Hoher Besuch zum SPD-Jubiläum

140. Geburtstag feiern die Grefrather Sozialdemokraten. Deshalb kommt am Donnerstag der ehemalige Vize-Kanzler und Bundesvorsitzende Franz Müntefering nach Oedt ins Rathaus.

Grefrath. „Dass der Ortsverein der SPD von einem Landwirt gegründet wurde, ist nun wirklich nicht selbstverständlich“, sagt Werner Reckermann, von 1991 bis 2007 Vorsitzender der SPD-Fraktion im Grefrather Gemeinderat. Und doch ist es in der Niersgemeinde so gewesen: Mit Paul Mey hat ein Bauer aus der Honschaft Hübeck vor 140 Jahren in Alt-Grefrath den Sozialdemokraten den Weg geebnet. Das wird nun gefeiert: Am Donnerstag kommt Franz Müntefering (73), ehemaliger Vize-Kanzler, Bundesvorsitzender und Bundesminister, nach Oedt.
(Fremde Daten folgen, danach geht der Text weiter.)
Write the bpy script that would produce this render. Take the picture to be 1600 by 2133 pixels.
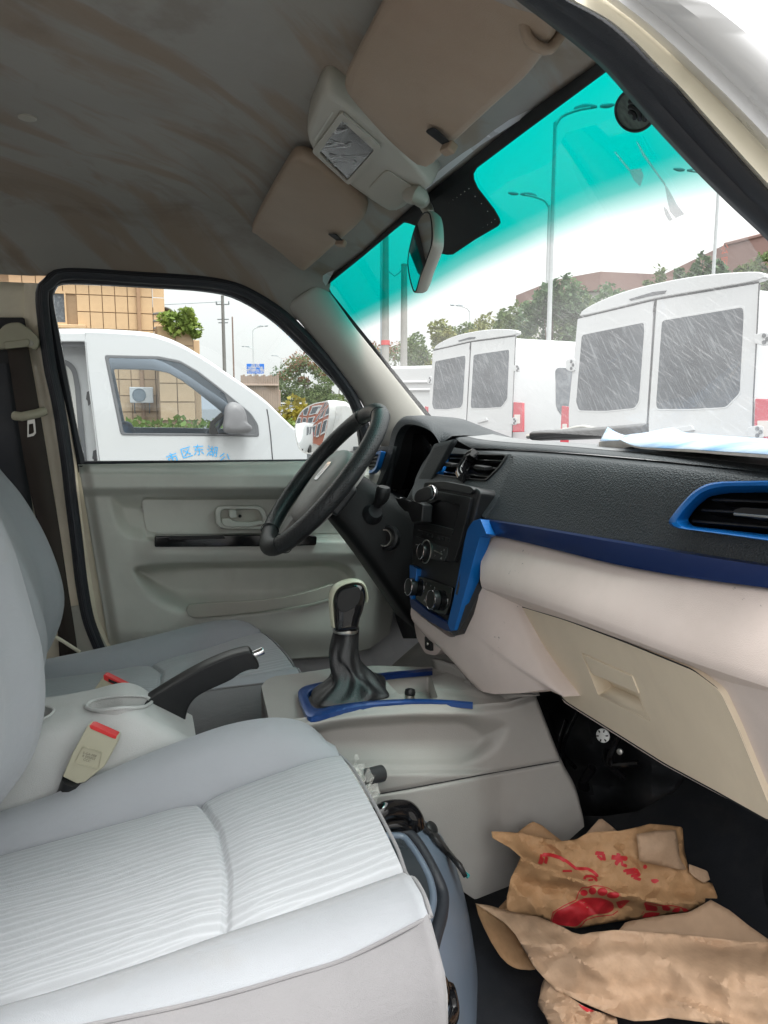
import bpy, bmesh, math, random
from mathutils import Vector, Matrix, noise as mnoise
random.seed(7)
R = math.radians
for o in list(bpy.data.objects): bpy.data.objects.remove(o)
sc = bpy.context.scene
COL = sc.collection

# ---------------------------------------------------------------- camera
CAM = Vector((0.0, -1.15, 1.35)); FPX = 1560.0; YAW = R(18); PIT = R(-8)
cd = bpy.data.cameras.new('camera'); cam = bpy.data.objects.new('camera', cd); COL.objects.link(cam)
cam.location = CAM; cam.rotation_euler = (R(90) + PIT, 0, -YAW)
cd.sensor_fit = 'HORIZONTAL'; cd.sensor_width = 36; cd.lens = 36 * FPX / 1600
cd.clip_start = 0.02; cd.clip_end = 2000
sc.camera = cam

# ---------------------------------------------------------------- sky, sun, exposure
W = bpy.data.worlds.new('World'); sc.world = W; W.use_nodes = True
wt = W.node_tree; wt.nodes.clear()
wo = wt.nodes.new('ShaderNodeOutputWorld'); wb = wt.nodes.new('ShaderNodeBackground')
sky = wt.nodes.new('ShaderNodeTexSky'); sky.sky_type = 'NISHITA'; sky.sun_disc = False
SUN_EL, SUN_AZ = 65, 160
sky.sun_elevation = R(SUN_EL); sky.sun_rotation = R(SUN_AZ); sky.air_density = 1.0; sky.dust_density = 6.0; sky.ozone_density = 1.0
bw = wt.nodes.new('ShaderNodeRGBToBW'); wt.links.new(sky.outputs[0], bw.inputs[0])
# cloud cover: the sky's own light, greyed by cloud, with soft mottling
tcw = wt.nodes.new('ShaderNodeTexCoord'); cn = wt.nodes.new('ShaderNodeTexNoise'); cn.inputs['Scale'].default_value = 2.2; cn.inputs['Detail'].default_value = 5
wt.links.new(tcw.outputs['Generated'], cn.inputs['Vector'])
crw = wt.nodes.new('ShaderNodeValToRGB'); wt.links.new(cn.outputs['Fac'], crw.inputs[0])
crw.color_ramp.elements[0].position = .3; crw.color_ramp.elements[0].color = (.86, .88, .91, 1)
crw.color_ramp.elements[1].position = .7; crw.color_ramp.elements[1].color = (1.0, .99, .975, 1)
mul = wt.nodes.new('ShaderNodeMix'); mul.data_type = 'RGBA'; mul.blend_type = 'MULTIPLY'; mul.inputs[0].default_value = 1
wt.links.new(bw.outputs[0], mul.inputs[6]); wt.links.new(crw.outputs[0], mul.inputs[7])
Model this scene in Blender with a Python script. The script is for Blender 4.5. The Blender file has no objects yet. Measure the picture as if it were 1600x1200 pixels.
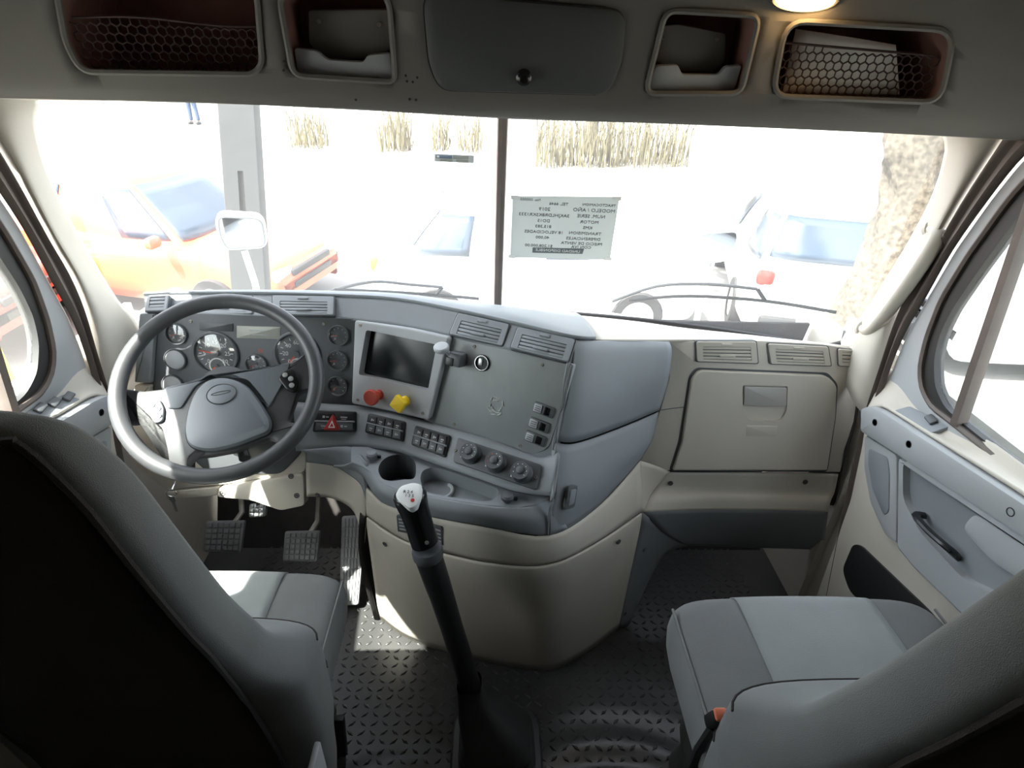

Laut Chronik der SPD gründete Mey mit seinem Freund Heinrich Weggen einen Diskutierklub. Jeden Sonntag redeten sie über die Idee des Sozialismus. Damals war es sehr gefährlich, Sozialist zu sein. Reinhard Wolters stellte als erster Wirt seine Lokalität zur Verfügung. Von der Kanzel tobte der Pfarrer gegen den „gottverlassenen Wirt“, der es gewagt hatte, „die verfluchten Roten aufzunehmen“.

Im Jahr 1900 gründeten einige junge Genossen eine feste Organisation der SPD. Im Dezember 1919 trat die SPD zum ersten Mal bei den Gemeinderatswahlen an. Sie erhielt 743 von 2101 Stimmen. In den 1920er-Jahren — in Zeiten galoppierender Inflation — war es schwierig, einen Beigeordneten für die Gemeinde zu finden. Als die SPD sich anbot, stellte die stärkste Partei, das Zentrum, einen Kandidaten. Zweiter Beigeordneter wurde der Genosse Johann Heymanns.

Wann genau die SPD in Oedt gegründet wurde, ist nicht bekannt. Aus einer Aktennotiz des Oedter Bürgermeisters vom Juni 1904 geht hervor, dass der Vorstand des Kreiskomitees der Partei seinen Sitz vorläufig in Oedt haben sollte. Zu diesem Zeitpunkt hat die SPD dort wohl schon mehrere Jahre bestanden.

Im Dritten Reich, unter den Nationalsozialisten, war die SPD verboten. Trotzdem trafen sich die Sozialdemokraten weiter privat, pflegten Kontakte und leisteten auch Widerstand. So wurden unter anderem über Venlo Zeitungen nach Deutschland geschmuggelt und umgekehrt Informationen über Nazi-Deutschland ins Ausland gebracht. Als die Gestapo die Organisation aufrollte, mussten Sozialdemokraten nach brutalen Verhören für Jahre ins Zuchthaus. Bei fünf Genossen in Grefrath und Oedt ist eine Verfolgung nachgewiesen.

Nach dem Zweiten Weltkrieg wurde die Partei neu gegründet. Erste Sitzungen von Gemeinderäten gab es im Dezember 1945. Auch danach gab es Herausforderungen für die Gemeinde und die SPD. Im Jahr 1970 stand die kommunale Neugliederung an und die SPD setzte sich mit der CDU dafür ein, dass Grefrath und Oedt zusammen eine Gemeinde bildeten. Alternativ stand im Raum, Grefrath zu Süchteln und Oedt zu Kempen zu zählen.

Seit der Kommunalen Neugliederung 1970 — seitdem bilden Oedt und Grefrath eine Gemeinde — ist die SPD im Grefrather Gemeinderat immer zweitstärkste Kraft hinter der CDU. Das beste Ergebnis verzeichnete sie 1994 mit 38,7 Prozent, das schlechteste fünf Jahre später mit 30,6 Prozent. 2009 erhielten die Sozialdemokraten 31,2 Prozent der Stimmen und elf Sitze im Rat.

Obwohl die CDU die stärkste Fraktion ist, gestalten die Sozialdemokraten die Gemeinde mit. Jüngst zeigten sie das in Zusammenarbeit mit Grünen und FDP. Die „Ampel“ entschied, dass das Grefrather Rathaus in ein ehemaliges Johnson-Controls-Gebäude umziehen soll.